小沼
私たちは「日本の古本屋」という古書の販売サイトを運営しています。全古書連の組合員2200店のうち、約900店が参加し、データベースにはおよそ620万点の登録がありますが、私たちが期待する受注率には中々いたりません。その大きな要因の一つはAmazonのように登録データが画一化されていない点にあると考えています。データは各古書店がそれぞれ自分の手で入力しているものですし、ISBNもありません。以前私たちも「日本の古本屋」を標準化したいと試みたのですが、実際にはまだ達成出来ていません。
長尾
私たちのOPACはオープンなものでどなたでも利用できるようになっていますが、検索するだけではなく、書誌データを無料で提供しています。

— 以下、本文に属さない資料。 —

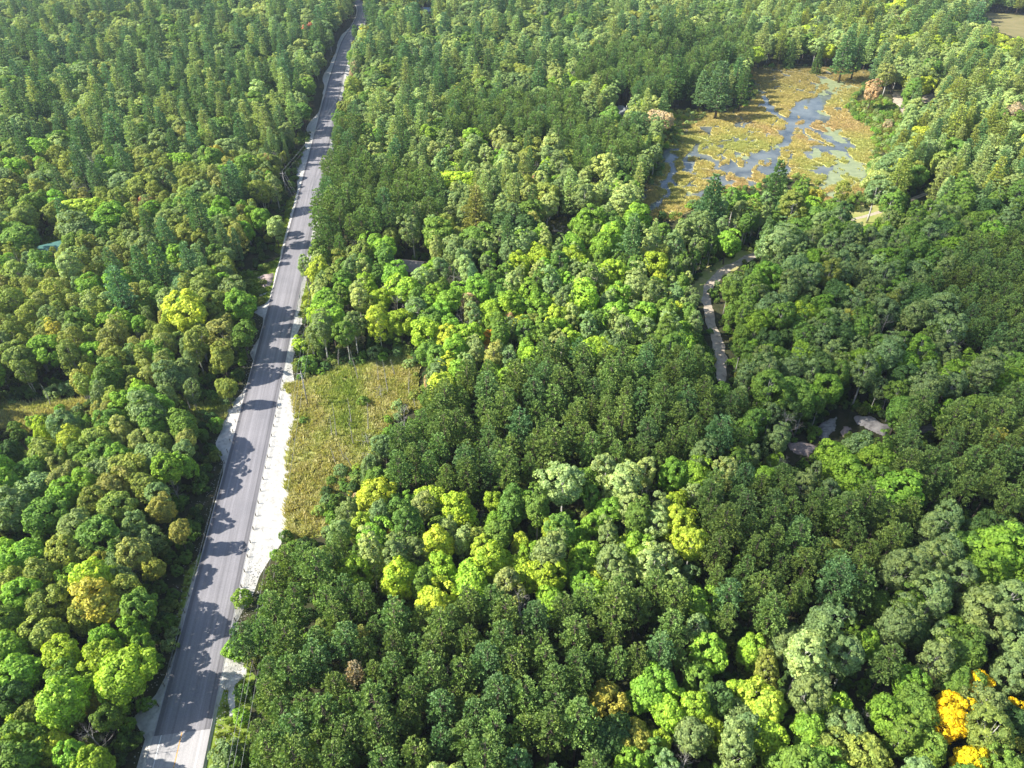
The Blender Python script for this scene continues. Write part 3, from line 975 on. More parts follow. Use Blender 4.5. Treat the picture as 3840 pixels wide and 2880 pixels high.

もし「日本の古本屋」に取り込むことが可能なのであれば、基本的な部分についてはデータを均一化できるのではないですか。
小沼
それが実現できれば、とてもありがたいお話です。データベースも整形され、それから先は各自が持っている本のコンディションや販売条件を付け加えるだけですから、利用者だけではなく私たちにとっても大変便利になります。
長尾
今は新刊書でも書店へ行かずにAmazonで買うという人が増えてきました。古書にしても「日本の古本屋」のデータベースが使いやすくなればAmazonと同じような形で利用されるのではないでしょうか。
小沼
是非そういった方向で進むことができればと考えています。いや、進めなければ私たちは生き残ることができませんね。しかし長尾先生のお話を伺っていると、「デジタル化の流れは避けようがないのだ」という実感がますます強くなります。私たち古本屋の共通意識として周知させなければいけないと改めて感じます。
長尾
大きな流れ自体は変わらないでしょうね。しかしどれだけデジタル化が進んでも、紙の本を扱う古本屋さんの姿は生き続けると思いますよ。
小沼
デジタル化については書籍よりも音楽媒体の方がずっと先に進んでいます。書籍も同じような未来を想像すれば良いのでしょうか。
長尾
そのように思います。ただ音楽媒体と違うのは、書籍の世界には図書館があるということです。そして国会図書館は今後JASRACのような機能を持つ可能性があります。例えば大手印刷会社は独自の流通プラットフォームを作ろうとしていますが、しかしそれはあくまでその会社が抑えている書籍に限られます。他の会社の試みについても同様です。それに比べて国会図書館は過去の本も、そしてこれから出る本も全て持つことになります。日本の文化全体として考えるならば、そういった場所がJASRACのような役割を果たすべきでしょう。もちろん現在は色々な試みがなされており、多様な価値観が錯綜しています。しかし二、三年である程度のヴィジョンが必ず見えるはずです。
小沼
私たち古本屋にとっても書籍のデジタル化に関しては国会図書館の主導で進めて頂き、長尾先生が構想されているビジネスプランの現実化が望ましいと考えています。そして是非ともその新しい流通サイクルの中に古本屋の存在を忘れずに加えて頂きたいのです。私たちを取り巻く環境は大変厳しいですが、業界を挙げて知恵を絞り、生き抜いていくための方法を模索している最中です。様々な部分で連携できるのではないかと思いますので、どうか今後ともご教授を賜りますようお願い致します。本日は大変お忙しい中、お時間を割いて頂き、誠にありがとうございました。